— begin Data provided —
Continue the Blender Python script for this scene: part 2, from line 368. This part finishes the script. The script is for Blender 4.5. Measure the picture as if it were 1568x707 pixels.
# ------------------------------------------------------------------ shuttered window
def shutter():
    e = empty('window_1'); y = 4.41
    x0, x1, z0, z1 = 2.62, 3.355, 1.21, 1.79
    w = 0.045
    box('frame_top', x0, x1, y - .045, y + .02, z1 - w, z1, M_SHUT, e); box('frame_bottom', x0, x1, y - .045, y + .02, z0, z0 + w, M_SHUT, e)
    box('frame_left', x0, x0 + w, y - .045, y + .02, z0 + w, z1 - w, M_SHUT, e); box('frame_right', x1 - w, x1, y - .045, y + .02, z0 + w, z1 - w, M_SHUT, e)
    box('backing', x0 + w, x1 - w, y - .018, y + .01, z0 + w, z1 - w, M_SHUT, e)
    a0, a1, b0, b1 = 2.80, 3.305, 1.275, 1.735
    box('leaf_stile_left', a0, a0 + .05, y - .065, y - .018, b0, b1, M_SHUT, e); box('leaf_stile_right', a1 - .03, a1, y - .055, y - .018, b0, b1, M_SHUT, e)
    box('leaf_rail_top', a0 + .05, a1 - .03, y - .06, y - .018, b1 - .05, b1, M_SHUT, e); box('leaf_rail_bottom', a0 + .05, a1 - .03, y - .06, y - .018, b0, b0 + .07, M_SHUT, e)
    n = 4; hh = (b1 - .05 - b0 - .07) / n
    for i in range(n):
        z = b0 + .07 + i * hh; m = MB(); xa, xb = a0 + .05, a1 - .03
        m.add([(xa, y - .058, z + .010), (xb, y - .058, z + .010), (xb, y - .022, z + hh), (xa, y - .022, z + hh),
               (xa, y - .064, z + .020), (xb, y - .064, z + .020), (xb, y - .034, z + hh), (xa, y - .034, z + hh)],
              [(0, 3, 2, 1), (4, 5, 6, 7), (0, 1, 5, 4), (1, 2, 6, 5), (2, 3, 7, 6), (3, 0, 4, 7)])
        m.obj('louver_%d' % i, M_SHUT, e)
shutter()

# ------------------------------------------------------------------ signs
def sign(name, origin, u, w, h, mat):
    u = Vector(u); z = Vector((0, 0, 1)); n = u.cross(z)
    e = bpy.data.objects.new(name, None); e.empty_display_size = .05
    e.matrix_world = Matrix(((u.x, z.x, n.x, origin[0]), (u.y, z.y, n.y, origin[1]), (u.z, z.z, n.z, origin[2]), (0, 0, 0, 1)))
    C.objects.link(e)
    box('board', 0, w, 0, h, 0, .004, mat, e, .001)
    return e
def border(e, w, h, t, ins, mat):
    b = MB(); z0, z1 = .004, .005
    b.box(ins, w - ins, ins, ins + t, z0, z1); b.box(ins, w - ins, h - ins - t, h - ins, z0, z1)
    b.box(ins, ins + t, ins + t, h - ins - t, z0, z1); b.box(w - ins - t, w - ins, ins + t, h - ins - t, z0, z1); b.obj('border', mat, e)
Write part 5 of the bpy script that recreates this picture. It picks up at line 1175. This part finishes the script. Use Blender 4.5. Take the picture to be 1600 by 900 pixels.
— end Data provided —
Instructions for the task: Write out the entries above once more, without altering anything.

Reply to the exercise:
Continue the Blender Python script for this scene: part 2, from line 368. This part finishes the script. The script is for Blender 4.5. Measure the picture as if it were 1568x707 pixels.
# ------------------------------------------------------------------ shuttered window
def shutter():
    e = empty('window_1'); y = 4.41
    x0, x1, z0, z1 = 2.62, 3.355, 1.21, 1.79
    w = 0.045
    box('frame_top', x0, x1, y - .045, y + .02, z1 - w, z1, M_SHUT, e); box('frame_bottom', x0, x1, y - .045, y + .02, z0, z0 + w, M_SHUT, e)
    box('frame_left', x0, x0 + w, y - .045, y + .02, z0 + w, z1 - w, M_SHUT, e); box('frame_right', x1 - w, x1, y - .045, y + .02, z0 + w, z1 - w, M_SHUT, e)
    box('backing', x0 + w, x1 - w, y - .018, y + .01, z0 + w, z1 - w, M_SHUT, e)
    a0, a1, b0, b1 = 2.80, 3.305, 1.275, 1.735
    box('leaf_stile_left', a0, a0 + .05, y - .065, y - .018, b0, b1, M_SHUT, e); box('leaf_stile_right', a1 - .03, a1, y - .055, y - .018, b0, b1, M_SHUT, e)
    box('leaf_rail_top', a0 + .05, a1 - .03, y - .06, y - .018, b1 - .05, b1, M_SHUT, e); box('leaf_rail_bottom', a0 + .05, a1 - .03, y - .06, y - .018, b0, b0 + .07, M_SHUT, e)
    n = 4; hh = (b1 - .05 - b0 - .07) / n
    for i in range(n):
        z = b0 + .07 + i * hh; m = MB(); xa, xb = a0 + .05, a1 - .03
        m.add([(xa, y - .058, z + .010), (xb, y - .058, z + .010), (xb, y - .022, z + hh), (xa, y - .022, z + hh),
               (xa, y - .064, z + .020), (xb, y - .064, z + .020), (xb, y - .034, z + hh), (xa, y - .034, z + hh)],
              [(0, 3, 2, 1), (4, 5, 6, 7), (0, 1, 5, 4), (1, 2, 6, 5), (2, 3, 7, 6), (3, 0, 4, 7)])
        m.obj('louver_%d' % i, M_SHUT, e)
shutter()

# ------------------------------------------------------------------ signs
def sign(name, origin, u, w, h, mat):
    u = Vector(u); z = Vector((0, 0, 1)); n = u.cross(z)
    e = bpy.data.objects.new(name, None); e.empty_display_size = .05
    e.matrix_world = Matrix(((u.x, z.x, n.x, origin[0]), (u.y, z.y, n.y, origin[1]), (u.z, z.z, n.z, origin[2]), (0, 0, 0, 1)))
    C.objects.link(e)
    box('board', 0, w, 0, h, 0, .004, mat, e, .001)
    return e
def border(e, w, h, t, ins, mat):
    b = MB(); z0, z1 = .004, .005
    b.box(ins, w - ins, ins, ins + t, z0, z1); b.box(ins, w - ins, h - ins - t, h - ins, z0, z1)
    b.box(ins, ins + t, ins + t, h - ins - t, z0, z1); b.box(w - ins - t, w - ins, ins + t, h - ins - t, z0, z1); b.obj('border', mat, e)
Write part 5 of the bpy script that recreates this picture. It picks up at line 1175. This part finishes the script. Use Blender 4.5. Take the picture to be 1600 by 900 pixels.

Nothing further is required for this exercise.